Sometimes, though, as soon as the gondolier got a group of riders on board, the traditional costume would be replaced by some mundane sweatshirt or windbreaker. We didn't gondola ride as it seemed a bit silly and embarassing, but we rode all up and down the Grand Canal on the vaporettos, or water buses. We even got an unexpected trip to the next island town over -- Murano -- when we hopped on the wrong water bus.

Because everything must come into the city by train/boat/back or truck/boat/back, prices in Venice are crazy high. Maybe that's why a gondola ride costs so much. For example, a 1.5 liter bottle of water ranged from 1 euro to 2.5 euros depending on whether you got it from a grocery or a tourist shop. That's a lot to drink water, but it costs just as much to get rid of it. A public restroom costs 1 Euro every time you visit. We stopped at a little outside cafe off the main tourist route. Donna had a tiny little dollhouse cup of espresso that was half full, and I had a teeny-weeny half full glass of the house wine. That was around $8 for about 6 ounces of fluid.
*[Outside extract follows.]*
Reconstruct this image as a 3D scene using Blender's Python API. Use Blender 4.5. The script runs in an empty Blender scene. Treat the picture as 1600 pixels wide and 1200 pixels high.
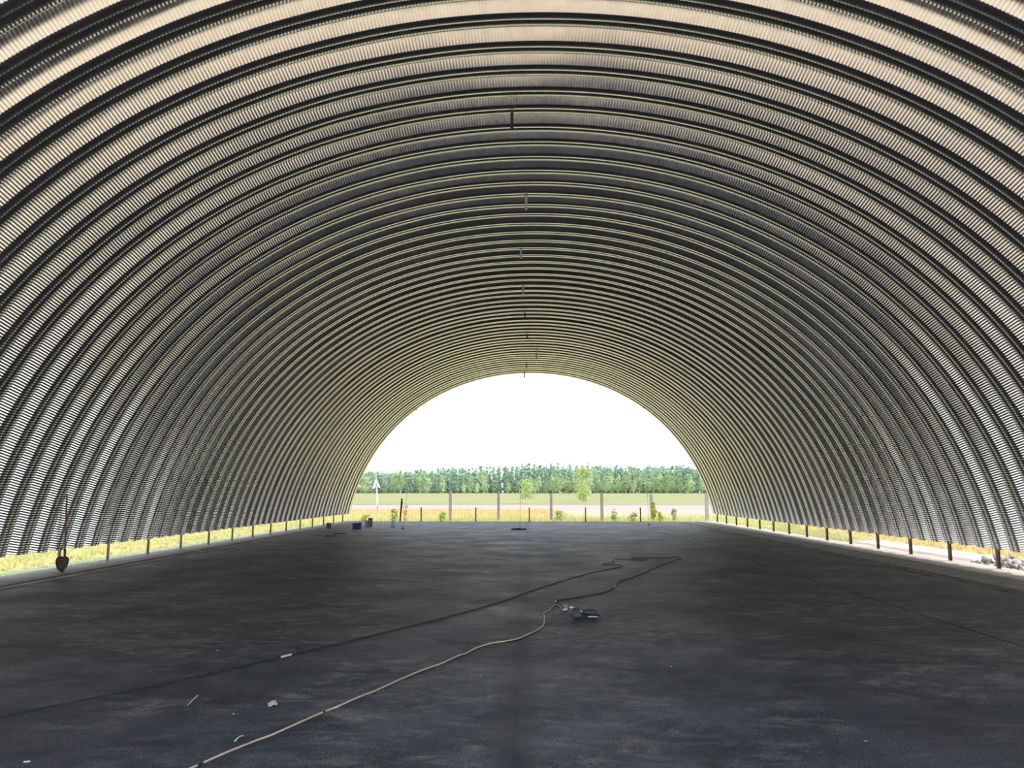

The rest of the day we ate delicious bread and slices of pizza to save our pennies for the ridiculously expensive gas it took to get back to Germany.

So here we are back in Frankfurt, with one day left before we return to the U.S. We're eager to get home, but sad that this once-in-a-lifetime adventure is ending. We'll certainly continue to post here for a while, as we've got some great pictures to share (it's not always easy to transfer them from an internet cafe) and lots of processing of our experiences left to do.